## Written instruction
From the first line of the data below, repeat each line exactly until you reach the line with "from mathutils import Matrix, Vector"; include that line too.

## Stored data
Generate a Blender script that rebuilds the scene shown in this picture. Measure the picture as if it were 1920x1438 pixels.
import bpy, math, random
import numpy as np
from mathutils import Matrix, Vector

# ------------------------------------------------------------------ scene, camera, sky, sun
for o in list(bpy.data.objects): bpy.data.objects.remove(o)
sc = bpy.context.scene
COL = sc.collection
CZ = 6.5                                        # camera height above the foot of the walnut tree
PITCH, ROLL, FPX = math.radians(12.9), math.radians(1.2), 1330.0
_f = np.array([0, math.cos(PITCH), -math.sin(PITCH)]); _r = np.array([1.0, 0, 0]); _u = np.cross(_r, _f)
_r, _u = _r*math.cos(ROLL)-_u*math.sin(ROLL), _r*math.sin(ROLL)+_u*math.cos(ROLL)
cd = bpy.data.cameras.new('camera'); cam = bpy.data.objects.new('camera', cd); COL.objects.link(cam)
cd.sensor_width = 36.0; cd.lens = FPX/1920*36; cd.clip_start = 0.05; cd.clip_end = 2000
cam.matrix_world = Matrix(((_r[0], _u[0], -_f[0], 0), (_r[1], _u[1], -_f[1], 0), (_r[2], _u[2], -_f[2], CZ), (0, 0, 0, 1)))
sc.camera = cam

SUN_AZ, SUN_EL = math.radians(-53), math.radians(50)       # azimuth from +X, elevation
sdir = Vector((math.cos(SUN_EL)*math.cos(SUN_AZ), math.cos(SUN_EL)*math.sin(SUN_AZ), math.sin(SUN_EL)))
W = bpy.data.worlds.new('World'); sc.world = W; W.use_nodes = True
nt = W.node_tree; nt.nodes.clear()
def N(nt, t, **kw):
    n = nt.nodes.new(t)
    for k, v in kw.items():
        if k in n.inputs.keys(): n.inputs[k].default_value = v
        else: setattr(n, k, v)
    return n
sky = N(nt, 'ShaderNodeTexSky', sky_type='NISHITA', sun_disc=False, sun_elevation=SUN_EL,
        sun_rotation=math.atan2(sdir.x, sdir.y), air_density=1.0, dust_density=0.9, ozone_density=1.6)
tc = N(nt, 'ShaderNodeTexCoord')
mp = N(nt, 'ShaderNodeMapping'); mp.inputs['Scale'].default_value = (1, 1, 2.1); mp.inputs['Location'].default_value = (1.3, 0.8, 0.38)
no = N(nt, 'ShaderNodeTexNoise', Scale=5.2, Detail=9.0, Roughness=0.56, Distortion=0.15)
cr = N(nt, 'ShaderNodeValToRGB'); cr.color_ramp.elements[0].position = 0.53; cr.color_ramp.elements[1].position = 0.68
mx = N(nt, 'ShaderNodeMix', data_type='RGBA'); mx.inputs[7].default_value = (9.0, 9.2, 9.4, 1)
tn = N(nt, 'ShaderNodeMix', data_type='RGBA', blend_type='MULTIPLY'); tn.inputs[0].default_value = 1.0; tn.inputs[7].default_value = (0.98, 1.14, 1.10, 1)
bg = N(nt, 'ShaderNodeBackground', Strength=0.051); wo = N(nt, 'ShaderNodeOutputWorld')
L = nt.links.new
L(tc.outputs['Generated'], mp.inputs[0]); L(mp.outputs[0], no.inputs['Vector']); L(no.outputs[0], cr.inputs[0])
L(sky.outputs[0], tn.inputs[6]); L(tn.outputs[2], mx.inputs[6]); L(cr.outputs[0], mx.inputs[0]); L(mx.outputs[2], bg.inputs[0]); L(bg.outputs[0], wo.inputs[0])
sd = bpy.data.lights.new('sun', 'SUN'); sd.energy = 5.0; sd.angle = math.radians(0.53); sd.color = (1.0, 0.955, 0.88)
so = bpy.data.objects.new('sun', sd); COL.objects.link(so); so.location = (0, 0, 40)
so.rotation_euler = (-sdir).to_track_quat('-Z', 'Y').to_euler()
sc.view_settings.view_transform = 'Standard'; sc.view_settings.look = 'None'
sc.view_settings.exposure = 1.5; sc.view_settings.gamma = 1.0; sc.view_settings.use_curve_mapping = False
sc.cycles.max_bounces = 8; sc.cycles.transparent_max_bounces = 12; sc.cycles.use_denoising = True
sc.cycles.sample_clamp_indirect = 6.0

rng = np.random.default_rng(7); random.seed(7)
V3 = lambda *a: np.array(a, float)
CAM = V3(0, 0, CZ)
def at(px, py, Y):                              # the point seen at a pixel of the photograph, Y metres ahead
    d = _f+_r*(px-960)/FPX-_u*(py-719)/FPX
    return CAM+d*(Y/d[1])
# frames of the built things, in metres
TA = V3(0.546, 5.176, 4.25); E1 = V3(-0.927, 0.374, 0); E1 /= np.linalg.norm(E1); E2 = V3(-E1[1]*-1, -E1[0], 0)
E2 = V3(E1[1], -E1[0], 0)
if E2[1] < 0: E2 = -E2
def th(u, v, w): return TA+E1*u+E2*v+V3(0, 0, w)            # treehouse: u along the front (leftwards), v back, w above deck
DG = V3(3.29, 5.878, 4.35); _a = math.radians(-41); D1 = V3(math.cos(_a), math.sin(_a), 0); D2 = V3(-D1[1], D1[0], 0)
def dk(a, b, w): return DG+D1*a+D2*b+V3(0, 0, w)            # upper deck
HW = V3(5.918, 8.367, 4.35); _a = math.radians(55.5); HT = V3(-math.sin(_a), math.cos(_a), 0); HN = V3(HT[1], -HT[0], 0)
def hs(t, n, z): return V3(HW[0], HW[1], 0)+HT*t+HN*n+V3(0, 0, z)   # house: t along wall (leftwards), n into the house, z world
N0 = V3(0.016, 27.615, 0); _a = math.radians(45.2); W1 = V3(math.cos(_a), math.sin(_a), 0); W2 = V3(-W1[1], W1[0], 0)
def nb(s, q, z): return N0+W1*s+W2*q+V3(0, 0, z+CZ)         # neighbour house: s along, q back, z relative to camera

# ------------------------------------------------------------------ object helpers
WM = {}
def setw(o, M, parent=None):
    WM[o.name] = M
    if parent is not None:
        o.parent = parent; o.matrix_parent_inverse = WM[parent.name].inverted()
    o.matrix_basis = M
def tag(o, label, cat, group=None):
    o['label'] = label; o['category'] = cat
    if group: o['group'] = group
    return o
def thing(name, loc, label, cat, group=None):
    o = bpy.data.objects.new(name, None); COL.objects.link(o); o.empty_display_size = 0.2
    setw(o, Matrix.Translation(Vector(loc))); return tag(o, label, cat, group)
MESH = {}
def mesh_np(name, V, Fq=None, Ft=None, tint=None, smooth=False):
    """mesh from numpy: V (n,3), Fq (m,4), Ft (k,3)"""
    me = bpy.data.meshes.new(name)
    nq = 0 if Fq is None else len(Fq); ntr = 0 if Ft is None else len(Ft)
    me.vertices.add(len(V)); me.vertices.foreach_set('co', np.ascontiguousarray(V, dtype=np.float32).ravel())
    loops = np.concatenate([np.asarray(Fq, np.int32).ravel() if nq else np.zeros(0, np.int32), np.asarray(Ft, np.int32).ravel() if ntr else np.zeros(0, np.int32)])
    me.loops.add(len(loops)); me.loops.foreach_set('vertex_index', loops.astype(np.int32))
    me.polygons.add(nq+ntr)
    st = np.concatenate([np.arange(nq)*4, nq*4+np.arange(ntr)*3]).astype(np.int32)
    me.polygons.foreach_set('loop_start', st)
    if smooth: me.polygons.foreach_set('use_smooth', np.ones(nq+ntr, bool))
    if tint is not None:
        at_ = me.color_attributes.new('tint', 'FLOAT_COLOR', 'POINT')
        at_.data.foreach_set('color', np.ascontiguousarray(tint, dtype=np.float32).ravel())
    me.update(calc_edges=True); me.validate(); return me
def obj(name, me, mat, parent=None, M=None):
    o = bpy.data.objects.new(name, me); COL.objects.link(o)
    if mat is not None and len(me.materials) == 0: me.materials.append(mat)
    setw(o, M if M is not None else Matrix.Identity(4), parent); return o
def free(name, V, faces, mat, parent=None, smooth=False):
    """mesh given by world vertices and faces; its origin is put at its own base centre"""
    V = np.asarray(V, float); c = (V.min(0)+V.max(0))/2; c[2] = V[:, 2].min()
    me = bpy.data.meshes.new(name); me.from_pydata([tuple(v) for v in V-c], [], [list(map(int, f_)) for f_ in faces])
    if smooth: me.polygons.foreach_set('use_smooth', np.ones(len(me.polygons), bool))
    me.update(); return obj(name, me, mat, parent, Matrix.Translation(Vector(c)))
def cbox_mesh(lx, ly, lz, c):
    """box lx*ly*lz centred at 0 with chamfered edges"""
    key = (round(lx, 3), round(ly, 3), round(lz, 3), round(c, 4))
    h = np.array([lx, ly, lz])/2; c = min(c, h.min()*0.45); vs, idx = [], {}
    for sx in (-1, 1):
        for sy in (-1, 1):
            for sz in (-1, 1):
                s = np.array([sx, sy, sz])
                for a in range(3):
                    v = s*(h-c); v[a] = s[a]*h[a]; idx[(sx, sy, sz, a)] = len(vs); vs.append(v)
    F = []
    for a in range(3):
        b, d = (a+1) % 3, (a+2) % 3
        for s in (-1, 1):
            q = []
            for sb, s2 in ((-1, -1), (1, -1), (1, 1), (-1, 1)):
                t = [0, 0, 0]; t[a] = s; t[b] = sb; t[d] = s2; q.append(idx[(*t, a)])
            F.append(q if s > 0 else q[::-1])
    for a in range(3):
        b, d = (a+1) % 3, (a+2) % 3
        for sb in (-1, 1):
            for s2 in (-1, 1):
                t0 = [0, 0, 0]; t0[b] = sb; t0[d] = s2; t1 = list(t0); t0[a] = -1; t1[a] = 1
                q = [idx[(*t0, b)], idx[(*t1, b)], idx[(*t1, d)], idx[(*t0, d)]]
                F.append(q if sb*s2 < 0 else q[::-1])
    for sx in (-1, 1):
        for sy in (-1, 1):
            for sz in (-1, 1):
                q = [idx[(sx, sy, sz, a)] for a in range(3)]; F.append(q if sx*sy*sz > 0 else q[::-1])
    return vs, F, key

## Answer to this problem
Generate a Blender script that rebuilds the scene shown in this picture. Measure the picture as if it were 1920x1438 pixels.
import bpy, math, random
import numpy as np
from mathutils import Matrix, Vector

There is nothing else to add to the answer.